The Forest Service is trying to find a compromise, but environmental groups like Johnson’s typically exhaust all appeals and then take the issue to court, stalling any implementation for years. Bozeman’s Gallatin National Forest has been working on a similar but more extensive project for more than five years.
The Beartooth District has held several meetings to present its proposals. Draft alternatives have been released and modifications can be made until mid-July. After that, the comment period will be closed and a decision could be issued by October, with implementation starting in 2014.
Under its proposed action, the Forest Service would remove timber from more than 2,200 acres, much of it in the Red Lodge Creek area south of Luther. That section abuts several sections of state land that are also proposed for logging. The cumulative effect of the two projects has some residents concerned about their views, the effect on wildlife, as well as the addition of roads that could attract unauthorized motorized vehicle use.
Parrie said some homeowners within the forest said they’d rather see their homes burn than have the surrounding timber removed by logging. Johnson claimed that what the Forest Service calls fuels reduction projects gives woodland homeowners a false sense of security that their structure won’t burn.
Jeff Stockwell, Beartooth fire management officer, said even the burned areas of the West Fork of Rock Creek are ripe for another fire.
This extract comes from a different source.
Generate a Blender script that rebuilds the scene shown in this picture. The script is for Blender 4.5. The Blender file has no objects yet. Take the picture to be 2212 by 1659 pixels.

“This was kind of a first stage for another event,” he said of the Cascade fire. “We’ve got heavy, heavy fuels jack-strawed through there. It’s just a setup for another major fire to come through. So we’re not done here, either.”
Evidence of the Cascade fire’s reaction to different forest treatments is evident throughout the West Fork drainage. A stand of state land that was clearcut has young trees that the fire only burned around the edges, because the blaze was being carried up in the taller tree crowns. The fire also left undisturbed another section of forest and a campground that was thinned. And then there’s Camp Senia, where many of the cabin owners had removed trees around their property, giving firefighters a safe place to stage to protect the structures.
Such forest treatments, especially by hand, are expensive; and the Beartooth District has limited road access to much of its timber, both of which make forest projects difficult to execute. Also complicating the forest’s mission is the time and money spent developing such projects. Parrie said that while the agency used to spend about 70 percent of its funds on implementing projects, now that amount goes into planning with only 30 percent left for the actual work.
That’s why the Forest Service and Bureau of Land Management have moved to stewardship contracting, which allows the agency to get its work done by a partner who offsets their costs by keeping a portion of the timber for sale. The method has been criticized by some groups as the only reason that the Forest Service allows merchantable trees to be cut — to fund the rest of the project’s work.